According to strategy and management expert, Jay B. Barney, the common perceptions of how companies gain profitability are characterized by myths and faulty assumptions. When Barney gave a guest lecture at NHH he presented ten "truths" of strategy and management.

15.04.2008 - Torgeir Uberg Nærland. Translated by Jessica Hartenberger

In one of his "truths", Barney explained that the properties of a product have little influence when it comes to the company's competitive advantage.

"When, for example, Sony launched the Walkman sports edition, it was not long before the competition had copied the technology and in this way abolished Sony's competitive advantage. The same occurred when Sony later launched the sports edition of the Discman."

"This shows that product properties in themselves do not necessarily lead to competitive advantage. Sony's capability of technological innovation, on the other hand, is a resource which has given large advantages in competition against other companies."

Jay B. Barney
BARNEY CIRCUS. There was a great deal of energy and a high tempo surrounding Barney's lecture. NHH lecturer Svein T. Johansen was used for a case in "Johansen's Hot Dogs" and Barney made up a hotdog jingle on the spot, together with one of the students (bottom).
Foto: Knut André Karlstad

Leading the Field

Jay B. Barney alongside Michael Porter, is likely to be the most influential contributor within the field of strategy today, and is a professor at Fisher College of Business at Ohio State University.

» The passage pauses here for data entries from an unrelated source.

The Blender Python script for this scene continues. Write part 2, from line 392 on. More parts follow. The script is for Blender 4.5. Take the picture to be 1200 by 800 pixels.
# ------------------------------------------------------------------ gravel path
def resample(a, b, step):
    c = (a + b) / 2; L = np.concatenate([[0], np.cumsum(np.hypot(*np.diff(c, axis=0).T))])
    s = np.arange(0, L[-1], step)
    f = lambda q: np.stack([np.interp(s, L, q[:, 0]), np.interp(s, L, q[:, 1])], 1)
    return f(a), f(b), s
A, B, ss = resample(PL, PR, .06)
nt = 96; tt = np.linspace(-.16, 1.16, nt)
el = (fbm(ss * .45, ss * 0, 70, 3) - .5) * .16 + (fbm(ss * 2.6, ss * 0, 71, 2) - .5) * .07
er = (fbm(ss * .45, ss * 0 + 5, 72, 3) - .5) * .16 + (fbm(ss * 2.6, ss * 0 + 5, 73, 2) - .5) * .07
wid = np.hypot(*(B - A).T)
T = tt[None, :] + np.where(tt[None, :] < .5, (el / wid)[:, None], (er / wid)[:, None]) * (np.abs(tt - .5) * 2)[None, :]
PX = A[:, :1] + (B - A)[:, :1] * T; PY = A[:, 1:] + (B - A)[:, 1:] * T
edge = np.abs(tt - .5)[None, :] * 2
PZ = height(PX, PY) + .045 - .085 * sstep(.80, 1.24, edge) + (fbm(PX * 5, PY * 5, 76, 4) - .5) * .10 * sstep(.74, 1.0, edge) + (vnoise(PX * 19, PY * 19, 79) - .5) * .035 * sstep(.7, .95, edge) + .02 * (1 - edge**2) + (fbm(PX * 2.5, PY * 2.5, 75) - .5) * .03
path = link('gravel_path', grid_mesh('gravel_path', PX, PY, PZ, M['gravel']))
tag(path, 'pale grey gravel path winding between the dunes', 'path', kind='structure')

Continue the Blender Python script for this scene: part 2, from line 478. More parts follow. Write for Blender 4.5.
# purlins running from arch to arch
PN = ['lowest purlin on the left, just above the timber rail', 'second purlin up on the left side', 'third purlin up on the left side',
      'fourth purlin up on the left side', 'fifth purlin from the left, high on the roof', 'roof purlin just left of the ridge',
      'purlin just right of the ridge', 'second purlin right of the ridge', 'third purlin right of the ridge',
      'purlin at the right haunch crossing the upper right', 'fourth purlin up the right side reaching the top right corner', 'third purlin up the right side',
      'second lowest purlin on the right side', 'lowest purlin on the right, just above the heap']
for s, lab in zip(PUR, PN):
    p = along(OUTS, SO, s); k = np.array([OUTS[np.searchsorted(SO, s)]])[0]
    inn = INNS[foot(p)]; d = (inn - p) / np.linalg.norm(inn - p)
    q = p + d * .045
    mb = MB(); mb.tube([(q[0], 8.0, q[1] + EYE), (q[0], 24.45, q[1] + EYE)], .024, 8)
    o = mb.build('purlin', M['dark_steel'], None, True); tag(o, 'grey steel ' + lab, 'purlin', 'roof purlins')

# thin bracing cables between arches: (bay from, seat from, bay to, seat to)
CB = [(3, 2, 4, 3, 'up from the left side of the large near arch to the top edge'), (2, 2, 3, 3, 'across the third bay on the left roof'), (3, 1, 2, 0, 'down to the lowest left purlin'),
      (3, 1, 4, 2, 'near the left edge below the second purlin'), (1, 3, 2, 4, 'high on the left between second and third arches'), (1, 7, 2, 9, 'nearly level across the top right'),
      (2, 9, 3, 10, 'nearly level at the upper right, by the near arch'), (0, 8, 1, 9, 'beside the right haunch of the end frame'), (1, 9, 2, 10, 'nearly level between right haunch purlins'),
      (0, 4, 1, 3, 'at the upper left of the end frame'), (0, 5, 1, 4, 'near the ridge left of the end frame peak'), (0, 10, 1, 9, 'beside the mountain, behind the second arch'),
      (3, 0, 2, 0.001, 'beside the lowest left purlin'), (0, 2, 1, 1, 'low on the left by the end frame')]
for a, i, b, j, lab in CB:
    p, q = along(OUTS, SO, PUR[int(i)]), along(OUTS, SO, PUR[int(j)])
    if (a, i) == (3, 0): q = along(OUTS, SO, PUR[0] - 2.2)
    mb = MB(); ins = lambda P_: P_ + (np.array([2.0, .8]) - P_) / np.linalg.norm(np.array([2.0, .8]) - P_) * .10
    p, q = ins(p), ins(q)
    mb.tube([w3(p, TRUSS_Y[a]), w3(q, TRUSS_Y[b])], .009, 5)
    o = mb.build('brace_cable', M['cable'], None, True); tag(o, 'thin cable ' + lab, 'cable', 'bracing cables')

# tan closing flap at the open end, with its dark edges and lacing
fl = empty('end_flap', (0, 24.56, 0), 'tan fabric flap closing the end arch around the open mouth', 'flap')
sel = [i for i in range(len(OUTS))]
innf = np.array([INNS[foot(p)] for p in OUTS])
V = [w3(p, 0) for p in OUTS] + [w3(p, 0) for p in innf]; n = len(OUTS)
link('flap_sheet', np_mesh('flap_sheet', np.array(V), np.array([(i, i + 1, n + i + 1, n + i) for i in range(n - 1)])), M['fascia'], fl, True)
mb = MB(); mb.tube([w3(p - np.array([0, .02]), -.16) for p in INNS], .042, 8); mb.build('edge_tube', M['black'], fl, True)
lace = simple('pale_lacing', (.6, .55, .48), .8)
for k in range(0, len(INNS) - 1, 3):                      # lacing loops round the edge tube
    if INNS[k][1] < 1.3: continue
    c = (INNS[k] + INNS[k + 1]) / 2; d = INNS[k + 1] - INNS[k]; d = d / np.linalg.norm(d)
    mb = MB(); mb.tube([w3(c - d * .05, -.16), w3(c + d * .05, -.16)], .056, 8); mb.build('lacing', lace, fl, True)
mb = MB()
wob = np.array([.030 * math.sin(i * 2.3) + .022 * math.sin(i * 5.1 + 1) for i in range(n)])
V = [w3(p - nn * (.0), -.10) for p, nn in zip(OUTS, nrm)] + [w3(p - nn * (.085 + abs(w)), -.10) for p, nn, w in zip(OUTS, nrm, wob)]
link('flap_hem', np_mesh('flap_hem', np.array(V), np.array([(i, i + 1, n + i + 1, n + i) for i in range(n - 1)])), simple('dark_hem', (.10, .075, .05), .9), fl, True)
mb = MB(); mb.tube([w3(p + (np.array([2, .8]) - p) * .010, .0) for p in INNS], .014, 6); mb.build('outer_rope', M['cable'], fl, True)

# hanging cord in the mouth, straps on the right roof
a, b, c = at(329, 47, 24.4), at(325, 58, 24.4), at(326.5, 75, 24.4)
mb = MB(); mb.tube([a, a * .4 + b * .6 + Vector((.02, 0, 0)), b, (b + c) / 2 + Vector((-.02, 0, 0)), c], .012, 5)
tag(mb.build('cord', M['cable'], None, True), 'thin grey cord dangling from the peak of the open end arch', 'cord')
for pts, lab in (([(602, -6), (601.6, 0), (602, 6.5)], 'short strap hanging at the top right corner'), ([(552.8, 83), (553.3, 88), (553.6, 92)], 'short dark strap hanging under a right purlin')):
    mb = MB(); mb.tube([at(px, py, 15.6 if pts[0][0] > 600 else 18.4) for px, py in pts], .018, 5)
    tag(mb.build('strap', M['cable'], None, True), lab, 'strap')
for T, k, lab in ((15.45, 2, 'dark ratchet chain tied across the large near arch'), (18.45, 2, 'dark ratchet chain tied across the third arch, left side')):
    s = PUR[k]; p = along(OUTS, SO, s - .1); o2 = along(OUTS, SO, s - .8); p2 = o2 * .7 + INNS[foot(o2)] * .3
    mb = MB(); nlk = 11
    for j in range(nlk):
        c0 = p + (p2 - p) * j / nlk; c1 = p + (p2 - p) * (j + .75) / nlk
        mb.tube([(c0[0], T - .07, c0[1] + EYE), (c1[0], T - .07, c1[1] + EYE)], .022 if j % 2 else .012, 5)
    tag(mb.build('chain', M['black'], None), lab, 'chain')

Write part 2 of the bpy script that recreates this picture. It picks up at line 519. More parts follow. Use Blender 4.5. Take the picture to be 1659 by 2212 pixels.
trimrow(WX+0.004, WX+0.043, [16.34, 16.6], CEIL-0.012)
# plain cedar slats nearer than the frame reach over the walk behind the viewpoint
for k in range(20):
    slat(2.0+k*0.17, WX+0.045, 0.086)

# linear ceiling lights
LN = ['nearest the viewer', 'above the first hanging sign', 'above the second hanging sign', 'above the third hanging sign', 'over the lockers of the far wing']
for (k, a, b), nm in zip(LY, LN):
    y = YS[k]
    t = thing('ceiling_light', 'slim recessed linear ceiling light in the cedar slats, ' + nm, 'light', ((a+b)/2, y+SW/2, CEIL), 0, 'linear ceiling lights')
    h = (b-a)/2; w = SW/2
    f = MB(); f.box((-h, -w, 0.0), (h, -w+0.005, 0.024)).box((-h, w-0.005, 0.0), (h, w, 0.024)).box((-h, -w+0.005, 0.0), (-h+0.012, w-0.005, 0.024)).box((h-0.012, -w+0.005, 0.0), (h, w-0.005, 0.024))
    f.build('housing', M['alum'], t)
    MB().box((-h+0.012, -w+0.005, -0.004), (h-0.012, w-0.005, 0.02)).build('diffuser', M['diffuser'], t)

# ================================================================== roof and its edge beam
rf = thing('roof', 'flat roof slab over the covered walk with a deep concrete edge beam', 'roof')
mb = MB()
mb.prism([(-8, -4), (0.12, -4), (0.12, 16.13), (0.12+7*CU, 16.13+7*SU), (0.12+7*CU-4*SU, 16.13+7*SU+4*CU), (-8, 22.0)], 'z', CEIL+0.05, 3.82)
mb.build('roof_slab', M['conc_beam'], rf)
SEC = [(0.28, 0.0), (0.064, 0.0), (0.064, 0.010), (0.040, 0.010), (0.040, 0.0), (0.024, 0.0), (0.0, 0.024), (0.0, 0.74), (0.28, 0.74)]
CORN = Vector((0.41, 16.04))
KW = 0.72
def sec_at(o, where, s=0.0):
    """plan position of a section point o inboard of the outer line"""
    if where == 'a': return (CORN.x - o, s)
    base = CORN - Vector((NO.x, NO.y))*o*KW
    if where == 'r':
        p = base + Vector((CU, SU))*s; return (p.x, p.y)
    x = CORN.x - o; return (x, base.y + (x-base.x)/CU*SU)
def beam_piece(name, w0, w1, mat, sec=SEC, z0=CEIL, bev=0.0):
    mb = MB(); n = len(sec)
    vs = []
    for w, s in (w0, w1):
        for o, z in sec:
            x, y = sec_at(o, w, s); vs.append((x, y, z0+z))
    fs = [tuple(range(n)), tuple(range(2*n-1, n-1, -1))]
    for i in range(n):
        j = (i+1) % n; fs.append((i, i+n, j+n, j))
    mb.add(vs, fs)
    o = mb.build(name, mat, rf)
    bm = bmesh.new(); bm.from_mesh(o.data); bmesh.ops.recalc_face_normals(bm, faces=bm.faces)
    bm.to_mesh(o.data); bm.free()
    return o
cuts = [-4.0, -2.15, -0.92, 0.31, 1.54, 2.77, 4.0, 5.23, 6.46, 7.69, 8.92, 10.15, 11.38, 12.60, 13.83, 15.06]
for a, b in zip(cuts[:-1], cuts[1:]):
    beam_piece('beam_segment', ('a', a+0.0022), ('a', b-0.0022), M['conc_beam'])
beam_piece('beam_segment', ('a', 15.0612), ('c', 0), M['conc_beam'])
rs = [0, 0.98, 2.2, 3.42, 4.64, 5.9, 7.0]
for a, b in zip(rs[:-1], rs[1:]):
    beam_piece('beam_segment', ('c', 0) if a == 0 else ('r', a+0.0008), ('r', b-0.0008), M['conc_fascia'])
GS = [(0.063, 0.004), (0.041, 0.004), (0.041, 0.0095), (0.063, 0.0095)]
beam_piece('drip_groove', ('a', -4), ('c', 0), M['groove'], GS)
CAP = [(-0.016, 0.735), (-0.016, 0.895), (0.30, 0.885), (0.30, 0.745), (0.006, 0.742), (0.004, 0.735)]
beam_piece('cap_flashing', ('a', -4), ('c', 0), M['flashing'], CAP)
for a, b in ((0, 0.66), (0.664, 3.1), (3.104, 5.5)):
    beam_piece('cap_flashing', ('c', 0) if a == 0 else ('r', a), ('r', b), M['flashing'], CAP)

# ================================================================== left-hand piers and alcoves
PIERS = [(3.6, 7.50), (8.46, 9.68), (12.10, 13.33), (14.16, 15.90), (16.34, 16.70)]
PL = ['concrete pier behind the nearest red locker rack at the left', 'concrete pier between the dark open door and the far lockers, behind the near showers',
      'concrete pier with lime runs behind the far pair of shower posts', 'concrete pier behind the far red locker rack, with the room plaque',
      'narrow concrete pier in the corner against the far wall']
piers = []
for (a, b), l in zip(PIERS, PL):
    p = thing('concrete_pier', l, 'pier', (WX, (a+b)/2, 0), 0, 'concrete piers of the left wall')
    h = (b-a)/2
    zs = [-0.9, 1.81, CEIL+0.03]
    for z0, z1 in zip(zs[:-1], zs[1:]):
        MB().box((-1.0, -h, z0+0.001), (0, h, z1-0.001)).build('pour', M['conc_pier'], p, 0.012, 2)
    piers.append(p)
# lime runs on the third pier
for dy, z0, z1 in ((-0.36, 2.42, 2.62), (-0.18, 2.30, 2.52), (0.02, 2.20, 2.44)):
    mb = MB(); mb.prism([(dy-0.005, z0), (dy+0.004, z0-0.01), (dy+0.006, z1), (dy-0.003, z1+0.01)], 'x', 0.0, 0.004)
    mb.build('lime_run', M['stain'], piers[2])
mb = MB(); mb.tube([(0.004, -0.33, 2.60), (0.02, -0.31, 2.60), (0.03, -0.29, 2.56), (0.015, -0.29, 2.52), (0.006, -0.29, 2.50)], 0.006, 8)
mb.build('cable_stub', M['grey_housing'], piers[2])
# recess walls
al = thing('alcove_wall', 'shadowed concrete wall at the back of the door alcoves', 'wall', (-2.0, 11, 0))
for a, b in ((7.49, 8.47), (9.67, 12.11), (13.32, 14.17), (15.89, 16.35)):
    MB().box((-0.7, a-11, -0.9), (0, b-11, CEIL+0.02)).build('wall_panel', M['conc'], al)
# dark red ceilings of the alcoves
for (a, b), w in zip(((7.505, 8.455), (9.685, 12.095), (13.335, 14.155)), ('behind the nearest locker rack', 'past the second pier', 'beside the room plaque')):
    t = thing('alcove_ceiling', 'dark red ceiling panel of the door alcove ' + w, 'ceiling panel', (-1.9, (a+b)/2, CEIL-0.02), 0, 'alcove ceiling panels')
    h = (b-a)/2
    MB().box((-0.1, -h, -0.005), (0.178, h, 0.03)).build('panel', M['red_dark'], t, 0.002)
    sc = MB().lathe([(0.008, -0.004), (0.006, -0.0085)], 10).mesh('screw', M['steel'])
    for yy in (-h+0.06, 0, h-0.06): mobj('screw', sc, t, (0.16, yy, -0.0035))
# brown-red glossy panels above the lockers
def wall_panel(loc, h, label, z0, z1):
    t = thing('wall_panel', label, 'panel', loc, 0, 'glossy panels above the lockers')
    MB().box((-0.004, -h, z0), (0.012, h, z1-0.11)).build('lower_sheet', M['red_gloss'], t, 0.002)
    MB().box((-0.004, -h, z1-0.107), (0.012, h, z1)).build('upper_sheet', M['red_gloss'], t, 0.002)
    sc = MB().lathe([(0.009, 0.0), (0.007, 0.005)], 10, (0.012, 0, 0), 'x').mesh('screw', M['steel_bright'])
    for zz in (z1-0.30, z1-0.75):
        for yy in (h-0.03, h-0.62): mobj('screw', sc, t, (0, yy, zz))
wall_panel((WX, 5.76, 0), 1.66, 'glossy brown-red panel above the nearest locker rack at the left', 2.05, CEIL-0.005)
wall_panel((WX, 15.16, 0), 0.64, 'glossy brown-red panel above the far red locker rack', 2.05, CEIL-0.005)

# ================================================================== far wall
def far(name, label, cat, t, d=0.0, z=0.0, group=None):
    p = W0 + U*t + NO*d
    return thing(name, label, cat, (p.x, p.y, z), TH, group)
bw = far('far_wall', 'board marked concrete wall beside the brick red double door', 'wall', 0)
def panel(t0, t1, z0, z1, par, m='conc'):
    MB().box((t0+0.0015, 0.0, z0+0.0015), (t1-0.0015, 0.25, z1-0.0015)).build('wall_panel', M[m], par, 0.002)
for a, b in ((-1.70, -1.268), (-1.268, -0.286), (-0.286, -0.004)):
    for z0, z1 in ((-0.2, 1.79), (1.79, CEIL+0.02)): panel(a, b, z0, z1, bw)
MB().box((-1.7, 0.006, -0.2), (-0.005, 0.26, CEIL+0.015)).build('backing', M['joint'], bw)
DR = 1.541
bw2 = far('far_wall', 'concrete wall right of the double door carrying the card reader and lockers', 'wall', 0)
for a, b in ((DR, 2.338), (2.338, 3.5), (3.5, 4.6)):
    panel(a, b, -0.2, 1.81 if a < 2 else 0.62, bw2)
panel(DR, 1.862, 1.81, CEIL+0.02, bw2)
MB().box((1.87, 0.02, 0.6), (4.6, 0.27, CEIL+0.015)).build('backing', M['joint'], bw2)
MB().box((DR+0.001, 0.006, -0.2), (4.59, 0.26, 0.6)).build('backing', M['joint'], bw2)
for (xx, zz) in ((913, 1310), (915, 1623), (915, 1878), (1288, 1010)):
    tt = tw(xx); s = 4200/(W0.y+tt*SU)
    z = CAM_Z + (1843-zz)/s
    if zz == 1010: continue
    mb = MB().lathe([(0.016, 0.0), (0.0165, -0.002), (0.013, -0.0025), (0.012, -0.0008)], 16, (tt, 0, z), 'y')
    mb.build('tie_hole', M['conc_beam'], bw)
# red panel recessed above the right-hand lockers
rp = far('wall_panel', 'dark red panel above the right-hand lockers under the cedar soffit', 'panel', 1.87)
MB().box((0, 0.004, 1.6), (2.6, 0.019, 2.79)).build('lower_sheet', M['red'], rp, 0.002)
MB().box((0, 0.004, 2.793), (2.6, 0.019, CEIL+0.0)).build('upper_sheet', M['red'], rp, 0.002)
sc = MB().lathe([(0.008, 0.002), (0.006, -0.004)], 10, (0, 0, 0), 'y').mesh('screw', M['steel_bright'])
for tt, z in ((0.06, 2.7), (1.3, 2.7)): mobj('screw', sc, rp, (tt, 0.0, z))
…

Barney is especially known as one of the main representatives in the movement within strategy and management known as "resource-based theory". This theory emphasizes the different resources found within a company as the most important factors for achieving competitive advantage in relation to other companies.

Responsibility of the Staff

Another of Barney's "truths" pointed out that competitive advantage is not just a business affair for the management of a company, but it is also the responsibility of each and every staff member.

"The custodians at Nissan-factories realize that their job is an integral part of the production process, where, for example, to maintain the cleanliness of the factory floor is completely essential in keeping production up," exemplifies Barney.

"The awareness and attitude of every single staff member in this way becomes a resource for the company, which can create a competitive advantage."


Friendship, teamwork, and trust are other resources which Barney emphasized as crucial for a company's profitability.

"If these resources are in place in a company they can generate big competitive advantage in both the short and long term. These are the resources that must develop over time, and that give huge advantages when they are first in place.

Barney's 10 Truths:

1. The attractiveness of an industry cannot be evaluated independent of the resources and capabilities a firm brings to an industry.
2. Competitive advantage is every employee's responsibility.
3. Doing just as well as the competition ensures mediocrity.
4. Product features are almost never sources of sustained competitive advantage; capabilities needed to create products can be.
5. It is usually better to be an excellent you then a mediocre them.
6. If it is harder for them and easier for you, it is likely to be a source of sustained competitive advantage.
7. Trust, friendship, and teamwork-this is the stuff of sustained competitive advantage.
8. Firms with valuable, rare, and costly to imitate capabilities can screw up their organization and still make money-don't learn from them.
9. Firms with valuable capabilities that are neither rare nor costly to imitate must rely on their organization to make them distinctive.
10. If If a conflict exists between your capabilities and your organization, change your organization.

The students of Barney:


Besides being an academic authority, Barney is known for his communication skills. A packed auditorium was witness to a lecture which included everything from the singing of personally composed advertising jingles for hotdog kiosks, to the mocking of Sony's "innovative" use of the color gold when they launched their sports-walkman.

Bachelor students John Fjellseth and Meike Baumgart were both very excited with the lecture.

"Barney's lecture was refreshing!" exclaims Baumgart and adds;

"I was well acquainted with Barney from before, since he is a part of the curriculum. It was interesting to see the face behind the theory."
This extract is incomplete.